Who’s your farmer?

June 14, 2010

NOTE: Images in this archived article have been removed.

Image RemovedA bicycle and compost bucket at Andrew Manieri’s farm. (Photo by Megan Quinn Bachman)A bright blue bicycle zips down Ohio 343 just outside Yellow Springs. A compost bucket strapped on back is filled with scraps from a local restaurant. This is my farmer, off to work in the early hours of a spring morning on a three-acre parcel on which he spends nearly 4,000 hours each year.

Last year with his work, the help of friends and Mother Nature, my farmer, Andrew Manieri, owner of Heartbeat Community Farm, fed me and my husband as well as 45 other local families.

Each week from late May through mid-October, we pick up a heavy paper bag lovingly filled with all our favorite vegetables—crisp kale, sweet beets, hearty potatoes—and some exciting new ones—edamame, kohlrabi and daikon radishes. In all, there are 300 varieties of 40 kinds of vegetables.

“I want to grow food for people, not make a profit,” said the 33-year-old Manieri, a former philosophy student at Oxford in England.

This new way of procuring food, by direct connection with a local farmer, is called “Community Supported Agriculture,” CSA for short, a movement which sprouted in Europe and Japan in the 1960s, and took root in the U.S. in the early 90s. It’s also an old way of procuring food, that is, from neighbors who you know and trust.

It works like this: Pay your farmer a set price at the beginning of the season (usually between $300 and $600) and for the next 20 weeks you will be provided with a variety of fresh vegetables, either right at your doorstep or for you to pick up at the farm.

By paying ahead of time you’re sharing the risk, and the bounty, with the farmer. “It keeps farmers farming,” said Manieri, who counts on this direct support from his community rather than sell his products at market. “It’s potentially a reversal of what happened during the industrialization of agriculture where farmers were going out-of-business,” he said.

With 90 percent of food purchased in supermarkets, knowing your farmer is rare these days.
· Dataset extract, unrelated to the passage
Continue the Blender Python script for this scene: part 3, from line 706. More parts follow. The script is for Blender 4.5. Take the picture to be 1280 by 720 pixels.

But it is more important than ever.

In a CSA, farmers can focus on providing the best quality food using the most sustainable practices, rather than producing the largest quantities of food as cheaply as possible.

It’s not surprising then, that most CSAs grow food organically, with minimal chemical pesticides and fertilizers, and, because they are smaller farms, are less mechanized requiring fewer fossil fuels. Adding in the reduced transportation energy, CSAs are a powerful solution to climate change and oil depletion.

Plus CSA members develop a healthier and more nutritious diet. “One of the beautiful things about CSAs is also one of its greatest inconveniences—it changes how you eat,” said Manieri, who encourages his CSA members to eat more and a greater variety of vegetables.

While there were 3,320 CSAs listed on Local Harvest, an online farm database, as of last January, it’s unclear exactly how many are operating in the U.S. Estimates range from 4,000 to 12,000, the number reported by the U.S. Agricultural Census in 2007. There are 144 registered CSAs in Ohio, according to Local Harvest.

But there is a trend toward larger CSAs, which tend to be more mechanized and fossil-fuel dependent with farmers and members less acquainted. Nevertheless, Local Harvest reports that the median number of shares for a CSA is 47, testifying to the overall smallness of these farms. Almost 80 percent of CSAs have fewer than 100 members, while just 2 percent have more than 500. Working just three acres, my farmer can focus on creating the healthiest and most sustainable farm ecosystem, with an emphasis on living soil. “We’re dedicated to being as fossil fuel free as possible,” Manieri said. “We’re not mechanized so we must replace that energy with our intelligence and labor.”

In addition, he doesn’t till the land, a radical but imperative way to protect soil fertility. “Tilling is devastating to the soil ecology and causes soil erosion and degradation,” he explained.

My farmer’s views are shared by University of Washington Professor David Montgomery, author of Dirt: The Erosion of Civilization, who argues that the plow is the most destructive device ever invented and that we are depleting soil 10 to 20 times faster than it is being produced by nature.

If we continue our modern agricultural practices, Montgomery said, we are in danger of repeating the experience of past societies, such as the Mesopotamians, who created a desert in the fertile crescent. The difference is that this time, we have nowhere else to go.

“We need to take care of the land so it takes care of us,” Montgomery said.

And that’s how Manieri sees it too. “I’m a servant to my community and providing a valuable service,” he said. “Farmers are the ones living between people and the natural world.”